Dans tous les cas, il va falloir observer les glissements tectoniques dans le combat qui s’annonce. Trahisons, alliances, changements de pied risquent fort d’en être la toile de fond. Espérons que Douai profitera de cette émulation certainement positive.

Le juste milieu nourrit l’extrémisme

Enfin, il restera à connaître, hors les « valeurs » stéréotypées citées plus haut, les stratégies de ces candidats pour l’avenir de la ville.
Le « dogme escrologiste » sera en bonne place, y compris dans les programmes des 5 ou 6 prétendants qui, as usual, se bousculeront aux urnes en 2026. L’amusant, c’est que si tout le monde s’y met, il sera fondu dans la masse, ouf !
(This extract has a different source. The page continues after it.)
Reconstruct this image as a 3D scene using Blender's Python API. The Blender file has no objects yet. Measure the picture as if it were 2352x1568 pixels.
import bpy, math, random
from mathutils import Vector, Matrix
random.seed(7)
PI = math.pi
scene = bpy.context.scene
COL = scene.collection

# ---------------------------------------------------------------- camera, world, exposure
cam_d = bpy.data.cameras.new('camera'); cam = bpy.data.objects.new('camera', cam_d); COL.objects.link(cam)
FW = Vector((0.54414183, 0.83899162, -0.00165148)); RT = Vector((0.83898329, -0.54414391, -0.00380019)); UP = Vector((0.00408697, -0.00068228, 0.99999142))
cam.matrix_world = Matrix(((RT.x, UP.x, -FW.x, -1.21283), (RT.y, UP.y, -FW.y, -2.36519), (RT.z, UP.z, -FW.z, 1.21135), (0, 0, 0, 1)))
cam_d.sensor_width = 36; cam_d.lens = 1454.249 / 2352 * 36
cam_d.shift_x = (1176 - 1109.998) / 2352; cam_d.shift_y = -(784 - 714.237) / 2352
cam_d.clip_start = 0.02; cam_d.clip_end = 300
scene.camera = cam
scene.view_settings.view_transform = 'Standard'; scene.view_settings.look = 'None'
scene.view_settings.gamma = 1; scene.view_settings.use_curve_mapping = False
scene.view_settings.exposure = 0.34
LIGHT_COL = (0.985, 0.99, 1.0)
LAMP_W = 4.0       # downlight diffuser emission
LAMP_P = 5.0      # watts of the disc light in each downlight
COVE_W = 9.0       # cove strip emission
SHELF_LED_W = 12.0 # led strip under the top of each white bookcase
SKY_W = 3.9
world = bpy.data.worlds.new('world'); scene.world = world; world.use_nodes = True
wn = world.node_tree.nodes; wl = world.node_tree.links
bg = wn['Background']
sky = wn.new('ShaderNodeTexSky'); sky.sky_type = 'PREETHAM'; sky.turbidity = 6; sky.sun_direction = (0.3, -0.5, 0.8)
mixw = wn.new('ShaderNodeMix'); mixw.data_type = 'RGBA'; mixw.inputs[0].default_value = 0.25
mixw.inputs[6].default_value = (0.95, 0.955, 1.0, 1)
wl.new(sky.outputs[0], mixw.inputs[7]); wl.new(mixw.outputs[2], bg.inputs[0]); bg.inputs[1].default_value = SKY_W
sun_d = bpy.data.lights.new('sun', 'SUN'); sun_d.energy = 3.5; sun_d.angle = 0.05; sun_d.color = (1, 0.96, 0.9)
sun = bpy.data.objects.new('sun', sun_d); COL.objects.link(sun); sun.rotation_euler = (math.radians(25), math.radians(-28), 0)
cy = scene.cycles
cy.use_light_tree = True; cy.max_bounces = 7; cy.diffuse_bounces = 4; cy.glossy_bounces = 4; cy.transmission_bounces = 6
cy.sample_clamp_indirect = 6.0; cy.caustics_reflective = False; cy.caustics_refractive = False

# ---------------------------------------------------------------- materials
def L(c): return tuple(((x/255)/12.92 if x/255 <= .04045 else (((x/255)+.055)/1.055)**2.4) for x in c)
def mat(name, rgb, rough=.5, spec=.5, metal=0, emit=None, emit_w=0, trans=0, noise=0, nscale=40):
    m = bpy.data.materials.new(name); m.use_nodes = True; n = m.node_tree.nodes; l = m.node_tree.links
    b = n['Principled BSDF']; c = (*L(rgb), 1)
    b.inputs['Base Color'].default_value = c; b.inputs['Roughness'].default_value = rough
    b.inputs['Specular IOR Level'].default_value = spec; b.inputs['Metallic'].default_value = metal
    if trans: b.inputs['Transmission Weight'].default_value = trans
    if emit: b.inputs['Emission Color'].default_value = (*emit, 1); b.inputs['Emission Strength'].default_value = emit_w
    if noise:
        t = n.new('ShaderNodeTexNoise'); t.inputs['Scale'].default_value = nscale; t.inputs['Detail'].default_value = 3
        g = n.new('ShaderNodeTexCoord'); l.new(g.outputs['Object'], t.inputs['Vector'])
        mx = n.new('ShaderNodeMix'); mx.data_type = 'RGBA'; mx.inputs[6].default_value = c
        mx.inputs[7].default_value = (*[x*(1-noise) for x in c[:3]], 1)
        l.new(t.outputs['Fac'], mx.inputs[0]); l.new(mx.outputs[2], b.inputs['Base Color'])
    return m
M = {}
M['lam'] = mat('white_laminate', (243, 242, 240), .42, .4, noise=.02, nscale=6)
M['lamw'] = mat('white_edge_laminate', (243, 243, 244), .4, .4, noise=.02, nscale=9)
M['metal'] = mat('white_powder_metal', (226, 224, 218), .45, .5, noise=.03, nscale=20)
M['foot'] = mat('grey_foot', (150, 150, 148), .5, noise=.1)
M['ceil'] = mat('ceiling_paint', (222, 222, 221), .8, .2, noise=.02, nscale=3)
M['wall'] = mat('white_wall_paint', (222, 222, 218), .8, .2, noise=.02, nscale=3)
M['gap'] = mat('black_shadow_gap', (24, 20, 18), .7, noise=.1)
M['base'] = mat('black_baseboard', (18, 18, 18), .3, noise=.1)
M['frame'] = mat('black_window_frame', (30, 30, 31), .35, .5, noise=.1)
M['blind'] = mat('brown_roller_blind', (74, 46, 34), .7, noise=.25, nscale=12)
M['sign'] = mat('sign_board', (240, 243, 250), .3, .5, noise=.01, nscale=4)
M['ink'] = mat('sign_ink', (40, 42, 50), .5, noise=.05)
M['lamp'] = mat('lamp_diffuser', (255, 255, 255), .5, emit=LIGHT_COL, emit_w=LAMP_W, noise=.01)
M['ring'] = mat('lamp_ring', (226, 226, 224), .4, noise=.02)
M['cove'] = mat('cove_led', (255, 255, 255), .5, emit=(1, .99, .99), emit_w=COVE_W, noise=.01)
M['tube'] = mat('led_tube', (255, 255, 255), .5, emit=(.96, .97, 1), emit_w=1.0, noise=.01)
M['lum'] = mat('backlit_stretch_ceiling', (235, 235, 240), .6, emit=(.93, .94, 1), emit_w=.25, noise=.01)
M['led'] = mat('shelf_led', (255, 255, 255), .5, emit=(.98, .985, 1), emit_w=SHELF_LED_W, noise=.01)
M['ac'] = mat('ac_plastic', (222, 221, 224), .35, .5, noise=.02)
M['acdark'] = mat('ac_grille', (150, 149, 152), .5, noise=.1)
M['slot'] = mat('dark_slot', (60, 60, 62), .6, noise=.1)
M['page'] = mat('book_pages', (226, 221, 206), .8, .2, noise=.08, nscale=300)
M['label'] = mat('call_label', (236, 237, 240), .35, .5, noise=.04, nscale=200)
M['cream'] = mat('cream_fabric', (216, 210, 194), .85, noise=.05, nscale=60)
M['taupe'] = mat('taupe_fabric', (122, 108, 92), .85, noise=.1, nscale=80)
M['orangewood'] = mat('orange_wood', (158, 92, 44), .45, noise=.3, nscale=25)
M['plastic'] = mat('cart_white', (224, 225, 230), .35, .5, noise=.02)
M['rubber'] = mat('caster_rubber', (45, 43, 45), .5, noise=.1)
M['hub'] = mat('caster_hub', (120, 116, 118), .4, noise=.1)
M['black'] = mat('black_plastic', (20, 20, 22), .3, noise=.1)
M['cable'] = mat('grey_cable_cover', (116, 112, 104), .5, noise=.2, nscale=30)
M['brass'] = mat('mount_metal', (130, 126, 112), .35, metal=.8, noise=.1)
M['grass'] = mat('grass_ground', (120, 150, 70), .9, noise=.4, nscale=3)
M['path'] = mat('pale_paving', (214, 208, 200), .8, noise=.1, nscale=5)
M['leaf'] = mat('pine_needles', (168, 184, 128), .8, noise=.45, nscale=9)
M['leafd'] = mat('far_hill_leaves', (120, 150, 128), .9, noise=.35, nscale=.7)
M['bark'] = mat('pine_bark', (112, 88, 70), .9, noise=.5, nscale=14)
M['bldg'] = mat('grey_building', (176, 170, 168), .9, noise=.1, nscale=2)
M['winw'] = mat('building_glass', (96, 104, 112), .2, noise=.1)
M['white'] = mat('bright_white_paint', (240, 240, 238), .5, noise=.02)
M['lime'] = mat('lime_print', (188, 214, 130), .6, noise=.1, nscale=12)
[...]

Quant aux positionnements politiques et partisans, hors les allégeances évoquées plus haut, le duo Craeye-Guiffard tentera à n’en pas douter d’investir le « gros centre » . M. Guiffard fera « gros centre à gauche » et Mme Craeye « gros centre à droite » , d’où un très possible embouteillage sur un espace convoité de plus en plus étroit.

Ce sera une impasse, l’heure n’est plus au macronisme du « ni gauche ni droite » . Les dernières élections ont montré à l’inverse la forte polarisation de l’opinion douaisienne sur les extrêmes.
Frédéric Chéreau, qui a conservé son étiquette de PS mâtinée de NUPES, en profitera, sans parler de sa position de sortant qui est un avantage absolu face à tous ses concurrents.
A l’autre bout, une liste RN, renforcée par les conquêtes récentes de ce parti dans la région, aura toutes les chances de rallier à elle, notamment dans une périphérie oubliée de tous, les partisans de la droite populaire et nationale.